Pagoda House is inspired on the concepts of incompleteness & shock contrast and relies on the paradigm of textural contrast. The contrast of the entire house of cement bricks with the crispness of glass, aluminium frames and cleanly painted ceilings. The house attempts at design of cross ventilation and naturally lit space in a residential context and the maximisation of usable area for added value.
For the kind of ‘rawness’ which was envisioned the principals of detail management became a challenge: a simple and effective way of maintaining construction economy. The structural order of the house was designed to serve the purposes of finish with its enclosure, the result of balance found through tonal homogeneity.
The idea of a buildings ‘envelop’ being captured as part of its architecture had always felt more relevant from the view of construction economy and final aesthetics, and it was carried out to a reasonable effect.
The narrative made distinctions between the textural and spatial qualities of each natural or constructed element in context. This complicity engages in the intelligent search for greater economy of means, a part of the entire process which has the product of work develop its ‘under-constructed’ and less polished sense of finish. The thinking and making of architecture as it engages the specific context of its location are the formal elements of inquiry with regard to this work.
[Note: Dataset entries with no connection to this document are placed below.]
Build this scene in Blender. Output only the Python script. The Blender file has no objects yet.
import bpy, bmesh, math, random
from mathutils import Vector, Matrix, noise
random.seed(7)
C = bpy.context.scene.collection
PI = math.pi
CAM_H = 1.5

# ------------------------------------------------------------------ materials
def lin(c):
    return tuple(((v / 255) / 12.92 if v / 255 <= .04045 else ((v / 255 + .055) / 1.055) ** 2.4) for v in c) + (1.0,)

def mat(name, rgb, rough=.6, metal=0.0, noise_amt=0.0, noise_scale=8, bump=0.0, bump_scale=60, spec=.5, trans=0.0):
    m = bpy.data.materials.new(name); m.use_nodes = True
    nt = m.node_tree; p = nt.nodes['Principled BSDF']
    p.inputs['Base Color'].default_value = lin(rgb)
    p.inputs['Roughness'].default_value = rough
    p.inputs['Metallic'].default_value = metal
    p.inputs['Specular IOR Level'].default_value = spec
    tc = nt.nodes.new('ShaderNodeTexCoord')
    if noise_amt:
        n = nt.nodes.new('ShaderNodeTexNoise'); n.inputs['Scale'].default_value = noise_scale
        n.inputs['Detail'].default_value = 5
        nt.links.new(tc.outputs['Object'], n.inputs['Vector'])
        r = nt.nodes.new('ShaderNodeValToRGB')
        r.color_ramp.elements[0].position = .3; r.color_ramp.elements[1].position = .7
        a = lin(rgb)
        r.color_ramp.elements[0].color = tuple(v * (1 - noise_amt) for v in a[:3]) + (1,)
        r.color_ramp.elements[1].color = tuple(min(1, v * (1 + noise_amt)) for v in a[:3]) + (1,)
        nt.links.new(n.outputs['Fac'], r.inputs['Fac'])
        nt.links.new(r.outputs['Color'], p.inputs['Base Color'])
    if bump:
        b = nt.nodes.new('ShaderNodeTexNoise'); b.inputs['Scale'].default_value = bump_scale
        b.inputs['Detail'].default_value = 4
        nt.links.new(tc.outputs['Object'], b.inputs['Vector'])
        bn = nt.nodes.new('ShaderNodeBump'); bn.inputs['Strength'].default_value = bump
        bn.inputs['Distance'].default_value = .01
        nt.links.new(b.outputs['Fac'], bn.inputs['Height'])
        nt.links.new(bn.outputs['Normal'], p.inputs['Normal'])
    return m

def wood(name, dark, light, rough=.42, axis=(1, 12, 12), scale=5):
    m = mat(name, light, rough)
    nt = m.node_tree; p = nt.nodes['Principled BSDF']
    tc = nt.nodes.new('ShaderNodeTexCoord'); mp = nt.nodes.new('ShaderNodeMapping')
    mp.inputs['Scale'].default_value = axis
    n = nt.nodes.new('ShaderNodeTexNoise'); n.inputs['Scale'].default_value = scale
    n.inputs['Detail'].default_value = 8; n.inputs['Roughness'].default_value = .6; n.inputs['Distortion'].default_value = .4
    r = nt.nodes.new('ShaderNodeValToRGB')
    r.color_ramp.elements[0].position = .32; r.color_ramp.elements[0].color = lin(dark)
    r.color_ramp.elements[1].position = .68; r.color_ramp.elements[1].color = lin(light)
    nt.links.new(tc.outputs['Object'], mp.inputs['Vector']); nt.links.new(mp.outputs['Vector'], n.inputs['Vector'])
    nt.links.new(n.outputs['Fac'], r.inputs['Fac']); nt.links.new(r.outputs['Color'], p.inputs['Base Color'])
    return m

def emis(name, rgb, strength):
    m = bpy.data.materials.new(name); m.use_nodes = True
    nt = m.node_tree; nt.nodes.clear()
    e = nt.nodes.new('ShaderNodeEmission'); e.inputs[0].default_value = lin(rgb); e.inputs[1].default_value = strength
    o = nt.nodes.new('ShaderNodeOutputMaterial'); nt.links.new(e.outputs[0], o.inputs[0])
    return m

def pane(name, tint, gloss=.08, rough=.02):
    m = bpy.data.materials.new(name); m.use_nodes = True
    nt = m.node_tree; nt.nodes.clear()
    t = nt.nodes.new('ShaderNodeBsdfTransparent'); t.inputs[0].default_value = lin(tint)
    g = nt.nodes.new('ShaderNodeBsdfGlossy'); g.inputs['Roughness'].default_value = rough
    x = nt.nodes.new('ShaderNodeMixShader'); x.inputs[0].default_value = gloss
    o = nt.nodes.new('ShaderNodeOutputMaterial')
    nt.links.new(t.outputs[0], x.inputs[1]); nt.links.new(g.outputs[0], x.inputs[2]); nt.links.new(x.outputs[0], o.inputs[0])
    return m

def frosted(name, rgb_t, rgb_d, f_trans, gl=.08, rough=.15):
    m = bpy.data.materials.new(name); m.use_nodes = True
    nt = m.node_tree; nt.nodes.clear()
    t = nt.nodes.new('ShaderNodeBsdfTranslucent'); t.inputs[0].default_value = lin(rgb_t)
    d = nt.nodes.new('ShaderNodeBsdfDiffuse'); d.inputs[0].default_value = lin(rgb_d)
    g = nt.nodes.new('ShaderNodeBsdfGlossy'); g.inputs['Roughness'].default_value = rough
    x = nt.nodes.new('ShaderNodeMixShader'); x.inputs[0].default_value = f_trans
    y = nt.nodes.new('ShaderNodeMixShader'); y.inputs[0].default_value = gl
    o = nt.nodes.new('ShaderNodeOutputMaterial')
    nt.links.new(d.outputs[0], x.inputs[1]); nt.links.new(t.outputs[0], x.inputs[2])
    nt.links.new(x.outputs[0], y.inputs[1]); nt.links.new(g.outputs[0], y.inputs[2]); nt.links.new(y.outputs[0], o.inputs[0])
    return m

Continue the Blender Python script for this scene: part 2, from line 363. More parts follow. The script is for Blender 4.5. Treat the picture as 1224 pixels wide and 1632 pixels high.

Specific context also applies to the way any one country or construction region most commonly works and builds, about which materials and processes have best adopted functionally and economically over time in each of their specific locations. For the diligent architect, context will include budget constraints and relevance of use.
Pagoda House is also about how specificity of place can guide the processes and subsequent ‘form’ of relevant design. The house is intended to age with time and to receive the colour and life of dwelling within, its architecture hidden, for the most part, by the foliage of its very first room, the front garden.
Whereas spatial value has been more commonly understood to be derived from the light and its revealing of ‘tactile quality’, the design explorations of the Pagoda House, having prioritized the details of function equally with that of space making, have found subtler working details to contribute as much as, and possibly more, to perceived ‘spatial quality’.
In summary pagoda House is a project laced with details testing rawness, un-refinement and the unfinished. Lessons learned from the project widened and reinforced our growing understanding of how materials give texture and age gracefully in monsoon Asia. The house became a careful balance of grey, black, white, concrete and age.
Finally with all the requirements of natural ventilation, functionality and construction economy in mind the house was designed to be predominantly self-maintaining and aesthetically elegant as it weathered the grace of tropical humidity.
Pagoda House was the first of its type which formally began to maximise the trades and the materials of a local building industry, minimising cost through low cost production means; its methods beginning to show consistency with the philosophical leanings of ‘texture’ through economy.